With new chief of staff Bill Daley bringing a corporate perspective to the Obama administration, the White House is going to extend another olive branch to big business next Friday. Treasury Secretary Timothy Geithner is scheduled to meet with a group of executives about corporate tax reform. The tax rate for businesses in this country tops out at 35 percent. That’s the second highest rate among developed countries, just below Japan.

From Washington, Marketplace’s David Gura reports.

David Gura: Corporations have wanted the government to overhaul the tax code for a long time.

Clint Stretch is with Deloitte. He says this is an important conversation, and a difficult one.

Clint Stretch: Everybody can agree, yes, I’d like a lower tax rate, but when you get down to what am I going to give up to get it, people may have very different views on that.

Right now, many U.S. companies get big breaks because the tax rate is so high.

Matt Dolan: It is essential that some means be in place to mitigate the damage done by our current systems.

Matt Dolan is a tax attorney with the Federal Policy Group. He says there’s a deduction for manufacturing and production, a credit for research and design. He suspects a lower rate would help the economy, because companies would expect more money after taxes.

Dolan: And if prospective reward is greater, then there will be a greater willingness, in turn, to take more risk — and to invest more capital.

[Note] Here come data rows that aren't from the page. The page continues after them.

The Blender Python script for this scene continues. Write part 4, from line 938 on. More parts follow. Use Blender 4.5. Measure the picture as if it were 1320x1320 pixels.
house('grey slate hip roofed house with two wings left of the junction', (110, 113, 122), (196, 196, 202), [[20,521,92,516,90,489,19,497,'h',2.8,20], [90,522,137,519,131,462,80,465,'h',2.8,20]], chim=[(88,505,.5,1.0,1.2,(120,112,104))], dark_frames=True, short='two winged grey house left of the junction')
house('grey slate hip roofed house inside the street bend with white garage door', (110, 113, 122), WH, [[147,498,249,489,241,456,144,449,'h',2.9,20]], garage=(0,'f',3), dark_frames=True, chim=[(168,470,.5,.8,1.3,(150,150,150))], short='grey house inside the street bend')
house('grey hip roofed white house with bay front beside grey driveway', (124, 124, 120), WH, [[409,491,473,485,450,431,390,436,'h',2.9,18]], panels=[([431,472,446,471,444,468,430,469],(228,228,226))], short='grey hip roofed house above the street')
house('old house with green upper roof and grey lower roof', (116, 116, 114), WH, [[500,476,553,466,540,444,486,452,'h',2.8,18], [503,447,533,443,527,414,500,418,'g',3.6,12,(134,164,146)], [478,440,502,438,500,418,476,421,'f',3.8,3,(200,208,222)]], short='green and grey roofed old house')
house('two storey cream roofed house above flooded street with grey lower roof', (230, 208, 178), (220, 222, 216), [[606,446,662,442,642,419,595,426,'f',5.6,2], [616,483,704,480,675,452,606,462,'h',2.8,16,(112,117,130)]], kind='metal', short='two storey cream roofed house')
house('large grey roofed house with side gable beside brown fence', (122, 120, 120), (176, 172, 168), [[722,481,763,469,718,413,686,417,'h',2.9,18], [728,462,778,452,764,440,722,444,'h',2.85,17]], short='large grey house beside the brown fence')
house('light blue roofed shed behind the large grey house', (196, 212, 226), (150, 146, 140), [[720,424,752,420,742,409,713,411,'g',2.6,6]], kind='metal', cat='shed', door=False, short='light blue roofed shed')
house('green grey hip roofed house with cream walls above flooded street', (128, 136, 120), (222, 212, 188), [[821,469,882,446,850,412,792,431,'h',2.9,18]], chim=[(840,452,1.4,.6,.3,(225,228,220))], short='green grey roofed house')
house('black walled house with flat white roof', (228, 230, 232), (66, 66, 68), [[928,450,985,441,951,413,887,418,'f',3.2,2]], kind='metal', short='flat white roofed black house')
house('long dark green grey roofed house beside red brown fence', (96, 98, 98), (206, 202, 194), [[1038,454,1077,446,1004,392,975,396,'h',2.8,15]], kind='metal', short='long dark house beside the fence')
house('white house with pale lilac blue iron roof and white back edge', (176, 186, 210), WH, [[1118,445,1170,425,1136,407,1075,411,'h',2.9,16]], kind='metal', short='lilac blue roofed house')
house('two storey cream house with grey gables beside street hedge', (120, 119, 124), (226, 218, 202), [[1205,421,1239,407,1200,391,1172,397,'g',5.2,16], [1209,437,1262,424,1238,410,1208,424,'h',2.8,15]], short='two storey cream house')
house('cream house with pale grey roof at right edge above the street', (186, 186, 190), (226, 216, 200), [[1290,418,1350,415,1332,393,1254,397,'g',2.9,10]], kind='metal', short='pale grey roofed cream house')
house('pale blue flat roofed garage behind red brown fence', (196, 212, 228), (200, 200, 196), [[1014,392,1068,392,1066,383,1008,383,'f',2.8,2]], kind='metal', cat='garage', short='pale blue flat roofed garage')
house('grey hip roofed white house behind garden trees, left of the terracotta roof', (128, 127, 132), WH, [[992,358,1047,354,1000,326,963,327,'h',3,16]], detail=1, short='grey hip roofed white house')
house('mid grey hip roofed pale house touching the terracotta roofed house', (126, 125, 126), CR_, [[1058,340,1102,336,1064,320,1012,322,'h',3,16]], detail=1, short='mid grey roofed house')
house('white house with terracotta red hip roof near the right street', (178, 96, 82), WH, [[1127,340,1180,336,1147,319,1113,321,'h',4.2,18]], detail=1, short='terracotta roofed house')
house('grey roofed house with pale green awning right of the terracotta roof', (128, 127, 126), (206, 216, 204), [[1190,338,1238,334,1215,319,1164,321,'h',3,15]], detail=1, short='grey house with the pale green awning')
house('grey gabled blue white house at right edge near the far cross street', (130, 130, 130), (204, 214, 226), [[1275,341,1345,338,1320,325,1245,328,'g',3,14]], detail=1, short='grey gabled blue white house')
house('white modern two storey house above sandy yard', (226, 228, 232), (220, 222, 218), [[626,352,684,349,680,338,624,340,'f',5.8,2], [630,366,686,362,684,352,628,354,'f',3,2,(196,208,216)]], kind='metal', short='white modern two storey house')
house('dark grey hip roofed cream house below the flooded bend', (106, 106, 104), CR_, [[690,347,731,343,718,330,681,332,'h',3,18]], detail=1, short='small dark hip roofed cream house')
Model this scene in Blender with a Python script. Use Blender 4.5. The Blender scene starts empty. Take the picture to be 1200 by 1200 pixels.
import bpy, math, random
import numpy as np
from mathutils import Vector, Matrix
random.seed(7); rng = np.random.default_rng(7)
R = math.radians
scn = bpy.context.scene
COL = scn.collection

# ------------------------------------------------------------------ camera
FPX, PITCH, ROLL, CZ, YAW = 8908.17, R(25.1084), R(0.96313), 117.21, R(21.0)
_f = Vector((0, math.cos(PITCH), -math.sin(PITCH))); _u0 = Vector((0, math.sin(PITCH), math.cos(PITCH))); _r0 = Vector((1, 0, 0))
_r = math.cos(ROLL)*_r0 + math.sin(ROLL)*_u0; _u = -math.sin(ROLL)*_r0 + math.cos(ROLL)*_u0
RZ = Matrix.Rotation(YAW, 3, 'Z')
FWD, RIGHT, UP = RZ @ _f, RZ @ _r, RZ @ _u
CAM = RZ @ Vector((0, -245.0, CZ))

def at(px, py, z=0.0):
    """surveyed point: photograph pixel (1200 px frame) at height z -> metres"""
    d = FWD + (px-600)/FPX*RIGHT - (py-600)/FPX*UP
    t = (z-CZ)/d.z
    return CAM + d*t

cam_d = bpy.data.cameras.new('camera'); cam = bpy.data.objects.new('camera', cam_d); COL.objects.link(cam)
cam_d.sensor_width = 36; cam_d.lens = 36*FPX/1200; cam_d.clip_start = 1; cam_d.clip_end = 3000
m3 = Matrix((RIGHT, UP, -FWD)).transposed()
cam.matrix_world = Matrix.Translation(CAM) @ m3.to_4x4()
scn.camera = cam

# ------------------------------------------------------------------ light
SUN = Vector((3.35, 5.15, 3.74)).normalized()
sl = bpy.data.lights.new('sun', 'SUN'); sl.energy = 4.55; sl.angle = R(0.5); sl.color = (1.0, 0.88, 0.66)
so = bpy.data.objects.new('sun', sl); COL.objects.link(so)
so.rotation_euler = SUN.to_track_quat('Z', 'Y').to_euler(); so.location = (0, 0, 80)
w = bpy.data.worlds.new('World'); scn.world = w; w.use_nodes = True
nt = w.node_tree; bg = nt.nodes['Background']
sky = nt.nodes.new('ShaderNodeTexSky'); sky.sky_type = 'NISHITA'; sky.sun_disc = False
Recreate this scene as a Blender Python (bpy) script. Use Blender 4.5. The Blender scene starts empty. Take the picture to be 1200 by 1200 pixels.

Many countries have decided to lower their tax rates, including Canada, the U.K. and Japan. The president’s deficit commission recommended an overhaul. Matt Dolan says the Obama administration is taking a positive step, meeting with corporate executives.

Dolan: I do think it will be helpful to building the relationships, but the consequences of those strengthened relationships won’t be evident until proposals are made.

Experts say tax reform needs presidential support to succeed. Ronald Reagan led the last big overhaul, in 1986. This time around, it seems the Obama administration is behind it. The Treasury Department says this’ll be the first of several meetings.

In Washington, I’m David Gura for Marketplace.